§ THE EXERCISE: Each line should be copied exactly.

§ GIVEN DATA:
= = = = =

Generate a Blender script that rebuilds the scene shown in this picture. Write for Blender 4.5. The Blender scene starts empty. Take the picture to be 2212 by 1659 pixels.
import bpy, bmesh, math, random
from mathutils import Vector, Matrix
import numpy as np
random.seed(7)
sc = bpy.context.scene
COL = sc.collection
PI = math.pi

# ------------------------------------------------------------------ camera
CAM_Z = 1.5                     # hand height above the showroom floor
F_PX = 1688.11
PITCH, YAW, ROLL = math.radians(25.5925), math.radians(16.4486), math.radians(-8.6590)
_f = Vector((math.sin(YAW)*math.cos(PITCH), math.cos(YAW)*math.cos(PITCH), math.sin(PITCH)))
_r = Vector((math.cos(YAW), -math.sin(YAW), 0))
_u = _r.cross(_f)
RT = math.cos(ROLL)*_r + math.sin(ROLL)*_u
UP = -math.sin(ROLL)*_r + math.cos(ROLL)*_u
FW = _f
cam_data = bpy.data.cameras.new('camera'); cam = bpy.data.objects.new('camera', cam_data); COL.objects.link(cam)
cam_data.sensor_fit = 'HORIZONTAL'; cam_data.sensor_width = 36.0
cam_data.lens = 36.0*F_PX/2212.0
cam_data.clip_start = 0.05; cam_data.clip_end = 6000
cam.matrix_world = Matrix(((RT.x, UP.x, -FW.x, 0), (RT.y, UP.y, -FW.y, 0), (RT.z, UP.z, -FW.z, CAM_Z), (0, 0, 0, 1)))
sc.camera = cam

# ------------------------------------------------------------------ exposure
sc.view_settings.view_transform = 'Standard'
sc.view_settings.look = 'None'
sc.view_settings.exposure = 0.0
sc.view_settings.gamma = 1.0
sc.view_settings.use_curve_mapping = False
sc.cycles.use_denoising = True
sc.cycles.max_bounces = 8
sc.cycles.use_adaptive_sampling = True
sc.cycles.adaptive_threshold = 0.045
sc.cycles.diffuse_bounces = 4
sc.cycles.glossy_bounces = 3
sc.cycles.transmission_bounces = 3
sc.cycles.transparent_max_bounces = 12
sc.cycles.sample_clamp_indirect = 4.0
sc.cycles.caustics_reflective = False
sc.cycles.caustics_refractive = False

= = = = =

§ OUTPUT:
Generate a Blender script that rebuilds the scene shown in this picture. Write for Blender 4.5. The Blender scene starts empty. Take the picture to be 2212 by 1659 pixels.
import bpy, bmesh, math, random
from mathutils import Vector, Matrix
import numpy as np
random.seed(7)
sc = bpy.context.scene
COL = sc.collection
PI = math.pi

# ------------------------------------------------------------------ camera
CAM_Z = 1.5                     # hand height above the showroom floor
F_PX = 1688.11
PITCH, YAW, ROLL = math.radians(25.5925), math.radians(16.4486), math.radians(-8.6590)
_f = Vector((math.sin(YAW)*math.cos(PITCH), math.cos(YAW)*math.cos(PITCH), math.sin(PITCH)))
_r = Vector((math.cos(YAW), -math.sin(YAW), 0))
_u = _r.cross(_f)
RT = math.cos(ROLL)*_r + math.sin(ROLL)*_u
UP = -math.sin(ROLL)*_r + math.cos(ROLL)*_u
FW = _f
cam_data = bpy.data.cameras.new('camera'); cam = bpy.data.objects.new('camera', cam_data); COL.objects.link(cam)
cam_data.sensor_fit = 'HORIZONTAL'; cam_data.sensor_width = 36.0
cam_data.lens = 36.0*F_PX/2212.0
cam_data.clip_start = 0.05; cam_data.clip_end = 6000
cam.matrix_world = Matrix(((RT.x, UP.x, -FW.x, 0), (RT.y, UP.y, -FW.y, 0), (RT.z, UP.z, -FW.z, CAM_Z), (0, 0, 0, 1)))
sc.camera = cam

# ------------------------------------------------------------------ exposure
sc.view_settings.view_transform = 'Standard'
sc.view_settings.look = 'None'
sc.view_settings.exposure = 0.0
sc.view_settings.gamma = 1.0
sc.view_settings.use_curve_mapping = False
sc.cycles.use_denoising = True
sc.cycles.max_bounces = 8
sc.cycles.use_adaptive_sampling = True
sc.cycles.adaptive_threshold = 0.045
sc.cycles.diffuse_bounces = 4
sc.cycles.glossy_bounces = 3
sc.cycles.transmission_bounces = 3
sc.cycles.transparent_max_bounces = 12
sc.cycles.sample_clamp_indirect = 4.0
sc.cycles.caustics_reflective = False
sc.cycles.caustics_refractive = False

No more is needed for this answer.